Quem me conhece sabe que é meu hábito andar por aí com o
calçado desapertado. Não é de agora - os hábitos de infância são, em geral,
bons de manter. Assim andando, vou sendo
avisado por quem passa ou vê passar para o facto, como se ele fosse qualquer
coisa importante. Dirá o leitor que a cordialidade dos transeuntes contrasta
com o meu próprio desmazelo. Não me parece, admitindo discordâncias neste ponto
absolutamente irrelevante. O que de interessante há nisto é a extraordinária amostra
de solicitude das gentes que podemos observar. Observemos então: é legítimo
pensar que aquele que avisa previne uma queda embaraçosa para o sujeito
desatado. Haverá um risco diminuído pela acção do observador, em consequência. Mas
que risco há mesmo? Não creio haver relatos de situações como aquela em que
António pisa com o sapato apertado o atacador desapertado, e acto contínuo,
inclina-se para a frente, desferindo portentosa cabeçada no espantoso peito de
Bruna que, incapaz de suportar virilmente o impacto, tomba para trás batendo
com a cabeça no chão e morrendo. Ora, o que com isto pretendo provar é que o
aviso visa, essencialmente, proteger o destinatário do mesmo.
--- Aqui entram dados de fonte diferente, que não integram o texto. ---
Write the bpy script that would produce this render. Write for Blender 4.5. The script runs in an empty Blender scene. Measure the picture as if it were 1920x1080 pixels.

Portanto, a acção
solícita é altruísta. Tenho para mim que o altruísmo é bom e que será tanto melhor
quanto mais importante for o fim com que é praticado. Claro que existem
diferentes perspectivas sobre a importância do fim: a minha e a de quem me
avisa - eu, ser pouco dado a apertos, tendo a achar que é desproporcionado o
altruísmo que é dedicado a um atacador; a verdade é que a realidade obriga-me a
constatar que esta minha opinião é claramente minoritária. Não é que seja algo
desprezível, embora às tantas incomode. O que eu gostava mesmo é que se tomasse
consciência da magnitude deste nosso costume bem como da inconsequência
ontológica do sapato desapertado em via pública. Estaria então dado o primeiro
passo para civilizar um pouco a malta da metrópole no que toca à interacção
social. Eis o egoísmo como supremo altruísmo, no fim de contas.